"""

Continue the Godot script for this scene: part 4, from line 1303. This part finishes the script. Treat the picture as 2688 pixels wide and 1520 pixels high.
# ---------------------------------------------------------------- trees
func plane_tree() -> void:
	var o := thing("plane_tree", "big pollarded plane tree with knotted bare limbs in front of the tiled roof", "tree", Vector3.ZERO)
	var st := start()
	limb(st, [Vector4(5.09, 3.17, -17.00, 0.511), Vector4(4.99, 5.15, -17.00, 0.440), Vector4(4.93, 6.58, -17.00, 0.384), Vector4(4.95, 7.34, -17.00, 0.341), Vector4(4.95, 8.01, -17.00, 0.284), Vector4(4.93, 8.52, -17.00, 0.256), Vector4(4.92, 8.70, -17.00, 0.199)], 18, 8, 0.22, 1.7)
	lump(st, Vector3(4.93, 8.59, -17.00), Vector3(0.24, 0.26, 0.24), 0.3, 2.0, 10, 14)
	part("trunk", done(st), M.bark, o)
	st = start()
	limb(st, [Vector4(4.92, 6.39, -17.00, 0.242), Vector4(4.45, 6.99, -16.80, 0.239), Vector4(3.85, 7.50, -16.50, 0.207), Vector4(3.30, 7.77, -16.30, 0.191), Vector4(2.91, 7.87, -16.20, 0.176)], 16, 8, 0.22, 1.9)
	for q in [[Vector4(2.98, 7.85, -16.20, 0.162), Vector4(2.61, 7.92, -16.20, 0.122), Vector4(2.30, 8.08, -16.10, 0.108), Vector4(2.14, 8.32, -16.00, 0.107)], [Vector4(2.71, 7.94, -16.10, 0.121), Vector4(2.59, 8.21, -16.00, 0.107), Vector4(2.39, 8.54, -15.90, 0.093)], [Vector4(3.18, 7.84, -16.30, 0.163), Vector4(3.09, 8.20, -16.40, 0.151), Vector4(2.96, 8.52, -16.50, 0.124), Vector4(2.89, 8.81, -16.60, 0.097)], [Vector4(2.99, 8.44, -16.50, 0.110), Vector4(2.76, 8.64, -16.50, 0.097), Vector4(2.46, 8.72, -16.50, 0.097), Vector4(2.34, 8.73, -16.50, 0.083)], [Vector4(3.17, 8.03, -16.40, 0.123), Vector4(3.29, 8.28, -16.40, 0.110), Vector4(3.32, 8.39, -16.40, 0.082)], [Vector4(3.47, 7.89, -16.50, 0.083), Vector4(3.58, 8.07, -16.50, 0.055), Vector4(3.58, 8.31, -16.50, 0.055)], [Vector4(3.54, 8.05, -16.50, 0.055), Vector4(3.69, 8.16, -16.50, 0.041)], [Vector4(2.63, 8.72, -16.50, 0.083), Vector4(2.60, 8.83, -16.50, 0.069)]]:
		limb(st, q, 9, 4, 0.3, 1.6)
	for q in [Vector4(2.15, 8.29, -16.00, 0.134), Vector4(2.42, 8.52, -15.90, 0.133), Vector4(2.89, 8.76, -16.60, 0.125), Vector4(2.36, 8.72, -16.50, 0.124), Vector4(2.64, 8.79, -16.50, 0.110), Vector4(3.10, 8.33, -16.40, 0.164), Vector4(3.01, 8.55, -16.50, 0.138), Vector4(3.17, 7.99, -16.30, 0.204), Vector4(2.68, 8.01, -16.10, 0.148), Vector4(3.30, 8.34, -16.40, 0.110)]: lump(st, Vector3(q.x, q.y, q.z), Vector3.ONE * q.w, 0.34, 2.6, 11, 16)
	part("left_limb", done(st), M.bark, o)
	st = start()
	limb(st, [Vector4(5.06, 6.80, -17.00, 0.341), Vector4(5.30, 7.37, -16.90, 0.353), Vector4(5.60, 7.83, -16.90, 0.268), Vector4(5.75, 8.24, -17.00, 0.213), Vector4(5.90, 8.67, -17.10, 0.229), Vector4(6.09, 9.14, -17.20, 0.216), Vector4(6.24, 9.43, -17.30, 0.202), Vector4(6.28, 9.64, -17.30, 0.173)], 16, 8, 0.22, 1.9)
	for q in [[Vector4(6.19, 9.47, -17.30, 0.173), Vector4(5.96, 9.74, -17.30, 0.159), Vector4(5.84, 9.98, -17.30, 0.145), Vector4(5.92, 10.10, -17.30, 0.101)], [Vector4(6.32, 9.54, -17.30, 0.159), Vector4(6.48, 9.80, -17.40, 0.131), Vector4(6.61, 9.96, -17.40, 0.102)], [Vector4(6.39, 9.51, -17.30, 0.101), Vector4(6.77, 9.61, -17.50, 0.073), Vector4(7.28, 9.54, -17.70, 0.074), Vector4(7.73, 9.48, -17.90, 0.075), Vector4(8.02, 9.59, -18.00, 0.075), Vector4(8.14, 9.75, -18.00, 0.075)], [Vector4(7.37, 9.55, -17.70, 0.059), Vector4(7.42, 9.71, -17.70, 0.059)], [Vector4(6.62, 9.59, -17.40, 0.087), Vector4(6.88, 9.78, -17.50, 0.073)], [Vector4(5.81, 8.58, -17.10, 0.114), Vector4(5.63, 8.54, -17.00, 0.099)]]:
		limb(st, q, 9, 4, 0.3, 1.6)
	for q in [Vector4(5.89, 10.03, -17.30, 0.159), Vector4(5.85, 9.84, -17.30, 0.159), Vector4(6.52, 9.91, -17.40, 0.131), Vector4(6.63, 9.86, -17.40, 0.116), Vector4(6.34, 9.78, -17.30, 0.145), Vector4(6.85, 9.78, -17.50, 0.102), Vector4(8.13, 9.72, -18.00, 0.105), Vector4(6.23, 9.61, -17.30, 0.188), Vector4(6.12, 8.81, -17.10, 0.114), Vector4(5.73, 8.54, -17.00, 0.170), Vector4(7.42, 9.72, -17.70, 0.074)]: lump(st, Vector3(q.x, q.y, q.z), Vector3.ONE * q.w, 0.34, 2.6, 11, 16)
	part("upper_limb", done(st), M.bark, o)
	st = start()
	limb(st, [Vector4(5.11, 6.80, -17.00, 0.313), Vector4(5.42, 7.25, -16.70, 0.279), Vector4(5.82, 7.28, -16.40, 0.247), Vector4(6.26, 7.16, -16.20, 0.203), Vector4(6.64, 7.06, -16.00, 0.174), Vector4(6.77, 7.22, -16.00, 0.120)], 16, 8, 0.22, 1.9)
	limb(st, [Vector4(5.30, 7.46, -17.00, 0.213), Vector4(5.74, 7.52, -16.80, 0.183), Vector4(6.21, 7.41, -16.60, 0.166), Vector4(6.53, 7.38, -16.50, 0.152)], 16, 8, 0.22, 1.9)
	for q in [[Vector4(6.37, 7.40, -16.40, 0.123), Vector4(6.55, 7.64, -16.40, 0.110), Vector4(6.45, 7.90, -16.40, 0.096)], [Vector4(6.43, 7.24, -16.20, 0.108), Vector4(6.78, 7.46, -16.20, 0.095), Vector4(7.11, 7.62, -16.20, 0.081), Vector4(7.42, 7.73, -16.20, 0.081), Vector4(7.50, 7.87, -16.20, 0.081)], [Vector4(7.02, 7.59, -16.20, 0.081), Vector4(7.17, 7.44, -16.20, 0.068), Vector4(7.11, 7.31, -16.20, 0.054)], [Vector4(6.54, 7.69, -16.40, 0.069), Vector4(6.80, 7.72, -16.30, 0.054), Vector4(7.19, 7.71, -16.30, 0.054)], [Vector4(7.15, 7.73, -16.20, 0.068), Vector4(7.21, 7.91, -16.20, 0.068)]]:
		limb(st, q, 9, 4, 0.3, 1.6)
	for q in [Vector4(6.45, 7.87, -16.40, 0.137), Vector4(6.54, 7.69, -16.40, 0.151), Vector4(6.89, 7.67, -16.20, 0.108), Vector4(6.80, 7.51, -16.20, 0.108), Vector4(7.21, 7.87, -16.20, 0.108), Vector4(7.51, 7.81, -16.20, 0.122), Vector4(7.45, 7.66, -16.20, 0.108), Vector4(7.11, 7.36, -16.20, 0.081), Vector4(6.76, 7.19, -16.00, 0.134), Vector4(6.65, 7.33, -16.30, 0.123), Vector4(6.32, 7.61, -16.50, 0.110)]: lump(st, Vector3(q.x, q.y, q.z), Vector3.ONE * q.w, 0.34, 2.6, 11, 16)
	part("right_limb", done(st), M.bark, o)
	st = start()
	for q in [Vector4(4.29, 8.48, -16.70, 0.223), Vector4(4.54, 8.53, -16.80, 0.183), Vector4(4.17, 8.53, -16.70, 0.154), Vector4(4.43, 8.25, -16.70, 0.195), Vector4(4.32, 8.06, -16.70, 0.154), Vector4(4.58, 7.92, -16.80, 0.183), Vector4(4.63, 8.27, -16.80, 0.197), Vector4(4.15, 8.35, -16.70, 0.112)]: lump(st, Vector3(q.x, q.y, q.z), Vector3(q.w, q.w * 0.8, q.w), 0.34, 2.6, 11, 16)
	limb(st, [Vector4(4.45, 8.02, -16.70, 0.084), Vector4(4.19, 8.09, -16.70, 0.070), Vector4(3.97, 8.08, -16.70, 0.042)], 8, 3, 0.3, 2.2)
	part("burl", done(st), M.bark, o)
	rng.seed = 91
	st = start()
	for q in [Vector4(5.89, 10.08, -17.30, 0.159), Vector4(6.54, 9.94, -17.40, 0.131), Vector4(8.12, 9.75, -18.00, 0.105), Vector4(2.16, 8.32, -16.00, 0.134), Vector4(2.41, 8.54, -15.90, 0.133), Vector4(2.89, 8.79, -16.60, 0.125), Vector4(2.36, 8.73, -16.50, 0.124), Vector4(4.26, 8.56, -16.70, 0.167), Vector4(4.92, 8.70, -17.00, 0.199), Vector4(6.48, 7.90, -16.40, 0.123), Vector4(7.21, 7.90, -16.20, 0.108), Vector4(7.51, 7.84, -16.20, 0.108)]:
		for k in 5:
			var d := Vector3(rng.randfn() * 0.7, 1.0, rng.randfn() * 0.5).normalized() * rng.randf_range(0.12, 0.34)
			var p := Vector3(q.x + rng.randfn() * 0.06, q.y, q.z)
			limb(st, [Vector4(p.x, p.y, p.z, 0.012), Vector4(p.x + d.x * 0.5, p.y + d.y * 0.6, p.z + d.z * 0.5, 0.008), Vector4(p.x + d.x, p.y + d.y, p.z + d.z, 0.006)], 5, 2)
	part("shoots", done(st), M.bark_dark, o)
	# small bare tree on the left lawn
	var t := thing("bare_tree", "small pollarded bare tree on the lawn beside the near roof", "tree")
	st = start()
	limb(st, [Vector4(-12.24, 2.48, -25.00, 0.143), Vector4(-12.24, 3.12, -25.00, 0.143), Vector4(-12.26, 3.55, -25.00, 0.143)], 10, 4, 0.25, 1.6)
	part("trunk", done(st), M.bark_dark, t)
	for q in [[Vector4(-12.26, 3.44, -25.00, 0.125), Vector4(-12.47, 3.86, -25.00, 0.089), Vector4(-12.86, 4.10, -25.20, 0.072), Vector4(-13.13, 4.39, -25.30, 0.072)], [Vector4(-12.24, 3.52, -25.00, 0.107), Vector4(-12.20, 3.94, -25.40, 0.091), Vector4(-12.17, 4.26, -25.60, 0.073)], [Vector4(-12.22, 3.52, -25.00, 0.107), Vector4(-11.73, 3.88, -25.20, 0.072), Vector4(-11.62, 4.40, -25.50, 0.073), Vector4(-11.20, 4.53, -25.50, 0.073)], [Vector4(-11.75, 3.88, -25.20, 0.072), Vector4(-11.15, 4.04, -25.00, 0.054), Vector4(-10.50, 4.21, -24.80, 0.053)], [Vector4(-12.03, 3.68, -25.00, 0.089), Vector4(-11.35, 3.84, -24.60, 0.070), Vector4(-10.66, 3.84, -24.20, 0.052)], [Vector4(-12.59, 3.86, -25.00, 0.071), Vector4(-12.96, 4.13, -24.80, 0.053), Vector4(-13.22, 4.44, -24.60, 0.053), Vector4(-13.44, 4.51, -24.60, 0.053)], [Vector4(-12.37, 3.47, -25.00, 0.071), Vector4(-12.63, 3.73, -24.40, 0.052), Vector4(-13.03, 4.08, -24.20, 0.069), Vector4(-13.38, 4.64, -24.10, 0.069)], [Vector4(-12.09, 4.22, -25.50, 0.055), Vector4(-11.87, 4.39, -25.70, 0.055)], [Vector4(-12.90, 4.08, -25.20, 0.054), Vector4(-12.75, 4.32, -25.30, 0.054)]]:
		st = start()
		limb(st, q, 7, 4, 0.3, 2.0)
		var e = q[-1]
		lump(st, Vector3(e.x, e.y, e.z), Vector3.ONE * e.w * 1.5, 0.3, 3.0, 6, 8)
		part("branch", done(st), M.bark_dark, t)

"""

→ SET EXERCISE: Which lines in the data above contain "part"? Show each one.

→ OUTPUT OF THE TASK:
Continue the Godot script for this scene: part 4, from line 1303. This part finishes the script. Treat the picture as 2688 pixels wide and 1520 pixels high.
	part("trunk", done(st), M.bark, o)
	part("left_limb", done(st), M.bark, o)
	part("upper_limb", done(st), M.bark, o)
	part("right_limb", done(st), M.bark, o)
	part("burl", done(st), M.bark, o)
	part("shoots", done(st), M.bark_dark, o)
	part("trunk", done(st), M.bark_dark, t)
		part("branch", done(st), M.bark_dark, t)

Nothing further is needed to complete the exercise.